Kraj

Z tarczą czy na tarczy

Władza tak się puszy swymi sukcesami, że sama sobie stawia pomniki i budowle na cześć, a skalą zacznie dorównywać propagandzie 19. dynastii egipskich faraonów.

Syn ściąga majtki ze sznurka do suszenia. Na razie głównie ze sznurka, a nie z koleżanki czy kolegi, bo pokolenie digitarianów długo rozkoszy doznaje tylko na ekranach urządzeń mobilnych. Niedługo rodzice boomerzy będą musieli wzywać nastolatków wychowanych w czasach szkolnej rewolucji teamsów na poważne rozmowy o seksie: „Synkucórkoosobo, martwię się, już niedługo matura, kasztany, a ty jesteś wciąż dziewicą, w twoim wieku, to ja na stole tańczyłam, weź się ogarnij, dasz radę, wierzę w ciebie, o, tu mam taki wegański lubrykant”. Patrzymy na bieliźnianą metkę. „Wiskoza zrównoważona”, czytam dziecku na głos. Fundacje pouczają matki, by czytały dzieciom na głos, no to czytam prócz mitów greckich również metki, z których płynie nauka. Widzisz, Kubusiu, przynajmniej wiskoza jest w Polsce zrównoważona, może ma dobrze leki dobrane.
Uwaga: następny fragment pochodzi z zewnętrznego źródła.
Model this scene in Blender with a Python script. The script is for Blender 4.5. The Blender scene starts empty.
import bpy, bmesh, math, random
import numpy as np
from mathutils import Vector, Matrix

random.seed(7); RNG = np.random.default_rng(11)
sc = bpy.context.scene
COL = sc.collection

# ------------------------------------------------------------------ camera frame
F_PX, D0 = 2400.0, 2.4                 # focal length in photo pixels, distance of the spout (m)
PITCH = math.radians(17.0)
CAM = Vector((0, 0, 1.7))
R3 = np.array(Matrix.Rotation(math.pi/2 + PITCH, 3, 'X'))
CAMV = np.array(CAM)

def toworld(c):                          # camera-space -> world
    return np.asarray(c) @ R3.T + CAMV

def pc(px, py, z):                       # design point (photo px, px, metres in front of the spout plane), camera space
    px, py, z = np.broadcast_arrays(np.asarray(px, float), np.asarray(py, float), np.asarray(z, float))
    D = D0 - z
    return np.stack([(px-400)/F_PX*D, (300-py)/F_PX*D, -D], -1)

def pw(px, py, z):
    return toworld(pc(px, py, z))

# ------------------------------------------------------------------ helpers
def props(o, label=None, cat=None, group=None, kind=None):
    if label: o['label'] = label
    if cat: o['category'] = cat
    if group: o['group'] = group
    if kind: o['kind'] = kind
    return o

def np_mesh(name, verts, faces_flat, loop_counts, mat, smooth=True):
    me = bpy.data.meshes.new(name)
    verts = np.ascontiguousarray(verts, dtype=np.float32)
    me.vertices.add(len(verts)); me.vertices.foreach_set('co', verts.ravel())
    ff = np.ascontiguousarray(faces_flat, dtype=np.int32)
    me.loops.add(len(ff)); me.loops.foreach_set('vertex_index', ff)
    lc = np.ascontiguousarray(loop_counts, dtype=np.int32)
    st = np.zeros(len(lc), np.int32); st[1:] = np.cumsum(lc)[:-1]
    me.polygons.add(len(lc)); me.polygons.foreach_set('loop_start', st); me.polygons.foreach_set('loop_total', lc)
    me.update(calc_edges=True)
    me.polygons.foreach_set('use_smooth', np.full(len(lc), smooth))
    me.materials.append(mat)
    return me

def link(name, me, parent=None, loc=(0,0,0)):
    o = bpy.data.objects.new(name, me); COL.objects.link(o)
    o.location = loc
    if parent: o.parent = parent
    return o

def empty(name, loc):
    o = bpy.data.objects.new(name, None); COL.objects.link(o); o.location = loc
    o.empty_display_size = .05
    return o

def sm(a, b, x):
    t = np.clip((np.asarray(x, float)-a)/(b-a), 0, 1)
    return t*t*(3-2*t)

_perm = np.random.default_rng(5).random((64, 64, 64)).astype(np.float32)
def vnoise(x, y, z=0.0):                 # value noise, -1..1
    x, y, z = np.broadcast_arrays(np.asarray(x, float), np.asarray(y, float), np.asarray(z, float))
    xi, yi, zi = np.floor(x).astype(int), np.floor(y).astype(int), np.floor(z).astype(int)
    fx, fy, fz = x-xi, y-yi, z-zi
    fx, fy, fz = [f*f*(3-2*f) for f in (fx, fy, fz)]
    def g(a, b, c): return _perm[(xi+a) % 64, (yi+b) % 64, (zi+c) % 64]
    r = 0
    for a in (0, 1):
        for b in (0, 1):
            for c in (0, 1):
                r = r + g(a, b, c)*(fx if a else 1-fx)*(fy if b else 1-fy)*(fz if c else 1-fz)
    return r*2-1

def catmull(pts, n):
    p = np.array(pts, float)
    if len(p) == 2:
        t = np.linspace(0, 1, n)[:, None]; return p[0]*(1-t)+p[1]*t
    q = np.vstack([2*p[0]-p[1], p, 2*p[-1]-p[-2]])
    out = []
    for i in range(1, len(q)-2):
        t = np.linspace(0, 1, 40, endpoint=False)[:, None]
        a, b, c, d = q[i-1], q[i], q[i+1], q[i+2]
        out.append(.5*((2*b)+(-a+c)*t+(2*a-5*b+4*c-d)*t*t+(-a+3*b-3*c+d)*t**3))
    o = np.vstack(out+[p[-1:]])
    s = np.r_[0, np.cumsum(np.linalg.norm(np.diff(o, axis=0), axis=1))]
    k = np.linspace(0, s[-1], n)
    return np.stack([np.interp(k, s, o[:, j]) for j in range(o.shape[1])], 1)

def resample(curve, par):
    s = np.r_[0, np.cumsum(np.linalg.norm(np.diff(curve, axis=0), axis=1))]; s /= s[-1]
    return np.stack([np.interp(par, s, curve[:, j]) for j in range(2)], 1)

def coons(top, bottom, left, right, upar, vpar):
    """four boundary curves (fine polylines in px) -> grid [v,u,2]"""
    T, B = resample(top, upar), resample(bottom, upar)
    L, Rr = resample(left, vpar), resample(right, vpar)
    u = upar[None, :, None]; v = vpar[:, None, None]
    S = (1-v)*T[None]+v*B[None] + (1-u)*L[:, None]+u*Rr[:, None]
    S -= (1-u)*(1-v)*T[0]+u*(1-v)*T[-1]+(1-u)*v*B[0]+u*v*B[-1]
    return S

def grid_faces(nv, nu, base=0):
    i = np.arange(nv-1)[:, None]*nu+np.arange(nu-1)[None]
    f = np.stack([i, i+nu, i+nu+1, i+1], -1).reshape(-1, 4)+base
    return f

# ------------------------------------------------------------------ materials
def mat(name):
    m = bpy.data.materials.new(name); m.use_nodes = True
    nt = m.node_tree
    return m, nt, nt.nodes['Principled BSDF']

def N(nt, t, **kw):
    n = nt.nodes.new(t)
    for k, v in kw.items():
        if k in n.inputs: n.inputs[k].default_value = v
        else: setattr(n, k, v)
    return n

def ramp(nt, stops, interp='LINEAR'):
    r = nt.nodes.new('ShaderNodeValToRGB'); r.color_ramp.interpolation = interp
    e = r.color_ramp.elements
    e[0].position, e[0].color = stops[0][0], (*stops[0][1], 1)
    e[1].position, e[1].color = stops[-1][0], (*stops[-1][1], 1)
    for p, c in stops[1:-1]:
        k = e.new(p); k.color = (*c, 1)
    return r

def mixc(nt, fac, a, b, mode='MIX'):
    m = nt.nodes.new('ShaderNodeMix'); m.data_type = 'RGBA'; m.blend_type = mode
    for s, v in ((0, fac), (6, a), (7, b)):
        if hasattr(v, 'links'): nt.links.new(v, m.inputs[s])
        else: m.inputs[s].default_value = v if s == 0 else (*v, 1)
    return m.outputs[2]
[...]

Po co nas dwoje do jednego prania? Trwa szkolenie. Uczę syna prać ręcznie. Umiejętność przydatna podczas zimowisk, obozów tudzież przygód ze zgubionym bagażem, kiedy to radośnie lądujesz na wymianie uczniowskiej w Palermo, ale twoja walizka właśnie zwiedza Rzym, robiąc sobie słitfocie z Neptunem w fontannie di Trevi. Patriarchat, jak piasek na Pustyni Nubijskiej, dostaje się w każdą szczelinę naszego życia. Np. w pranie. Wciąż na świecie żyją ludzie, którzy oczekują, że pranie w domu „się zrobi”. Gdy kiedyś usłyszałam od syna pytanie: „czy wysuszył się już mój dres”, zrozumiałam, że wszystko w rękach rodziców. Albo nauczymy mężczyzn samodzielności, albo będą ofermami, które brudne spodnie podrzucają żonie.

Gdy tak pochylaliśmy się nad umywalką, w której wodach dryfowały ciemne wodorosty synowskiej bielizny, ogarnął mnie ból tęsknoty za tatą. Prania ręcznego, właśnie w umywalce, uczył mnie ojciec.